El señor don Rómulo está donde el pasado es un presente momificado,
donde el señor don Rómulo es el último patriarca, con su gen dado por las
cicatrices de la Historia, por las funambulescas aventuras del hombre: un
viaje de Capitán Fracaso, un Aureliano que funde pececitos de oro, el inmenso
Don Fabrizio Corbera, Príncipe de Salina o el incorruptible príncipe Nikolái
Andréievich. En un hipotético diccionario romancesco, el Señor Don
Rómulo reconocería que la hipocresía es parte de la educación y que es mejor
manejar el burro que burrear; entre melancolía y nostalgia admitiría que
los hombres son inferiores a sus ideas: obnubilados, imperfectos y simples, por
eso, y por todo lo demás, vale la pena la aventura.

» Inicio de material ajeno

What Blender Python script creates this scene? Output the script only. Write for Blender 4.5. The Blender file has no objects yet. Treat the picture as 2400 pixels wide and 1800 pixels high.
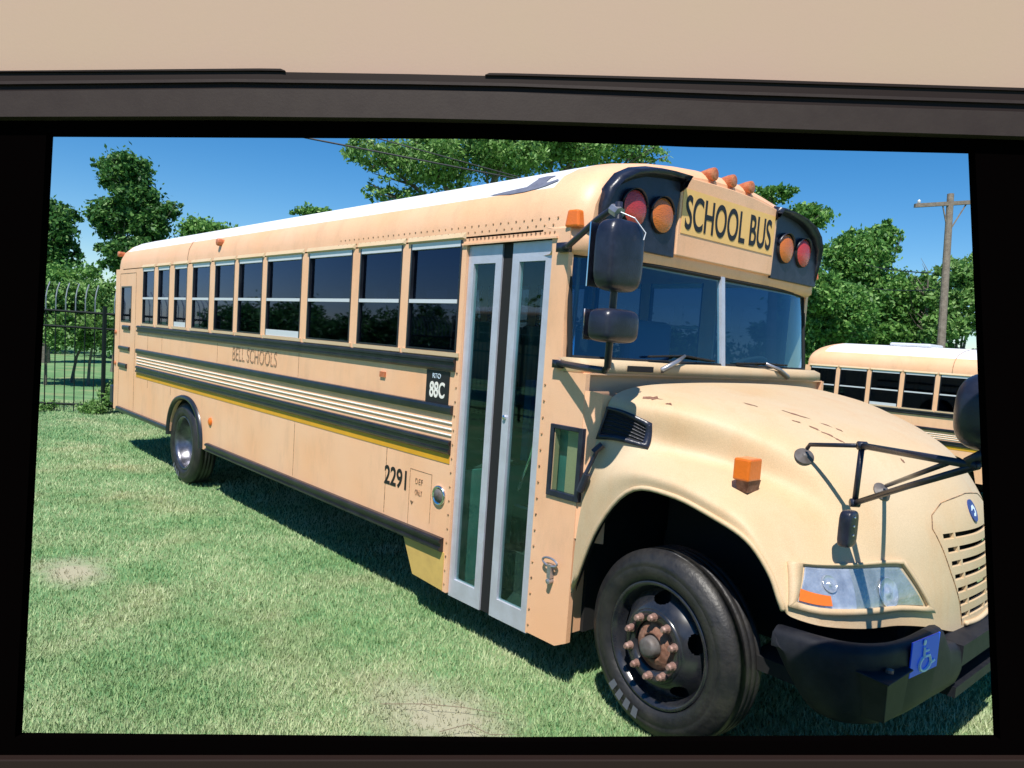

La del hombre.
En Claudio
Ferrufino-Coqueugniot la poesía es prosa y la prosa es poesía, todo eso cuando
sentimos el calor que el sol regala a los ladrillos de adobe, cuando admiramos
el color de los higos maduros o el tamaño del durazno partido, otra vez cuando
nos maravillamos del diseñado culo de una imilla de Arani o de la
carnosa silueta de una chota de Punata, siempre cuando nos aturde la tristeza
que podemos encontrar, sin buscarla, en los ojos sin fondo del assum
preto.
Así nos
inebria la novela de Claudio Ferrufino-Coqueugniot, de poesía y de prosa
fuertes y violentas, fuerzas de la naturaleza y violencias del hombre, como es
violenta la historia de Bolivia, “Los pueblos felices no tienen historia. La
historia es la ciencia de la infelicidad de los hombres”, así Raymond
Queneau parece introducirnos al epos de toda la violencia de la historia
boliviana, de todo lo que muchísima sangre y mucho esperma han moldeado en
castas señoriales, hipócritas y fariseas, en una burguesía que vendería
hasta su madre; y en pueblos, indios, esclavos y campesinos sumisos y sin
vergüenza al mismo tiempo: desde siempre Urinsaya y Anansaya.
En Claudio,
como sostuvo Gadamer, todo lo que es literatura adquiere una simultaneidad
propia con todo otro presente; él y Rómulo viven una yuxtaposición
literaria, paralelos caminos de una saga familiar que lucha entre la mimesis
y la obra de arte: Epopeya en la cual parece ser Mnemosine en llevar la
narración. Mnemosine, protectora de la memoria y madre de las musas, acompaña
la historia de un país, de un periodo histórico, las gestas de una familia. La
lectura de El señor don Rómulo nos conduce a la esencia prometeica
de un país que llegó siempre tarde a las citas con la Historia, a través de una
novela que es la síntesis de la historia boliviana.
“Mi
horizonte y el horizonte de la obra se fusionan y de ahí nace la comprensión,
en la escritura hay siempre un potencial de significado ideal, en la lectura
está la demanda de verdad. Ad infinitum… quizás, el viaje haya sido largo, como todo
viaje verdadero, una fuga de la miseria, de uno de los miles dominios del
hombre sobre el hombre, Borbones o papado, una dictadura o una diáspora, un no
reencuentro con la Historia, con todos los nombres posibles… todo experimentado
en sus propias pieles y luego encontrarse con las titánicas vidas en una tierra
para titanes”.
Así, reconocemos que en la base está el mythos, la fábula, la necesidad de la poesía.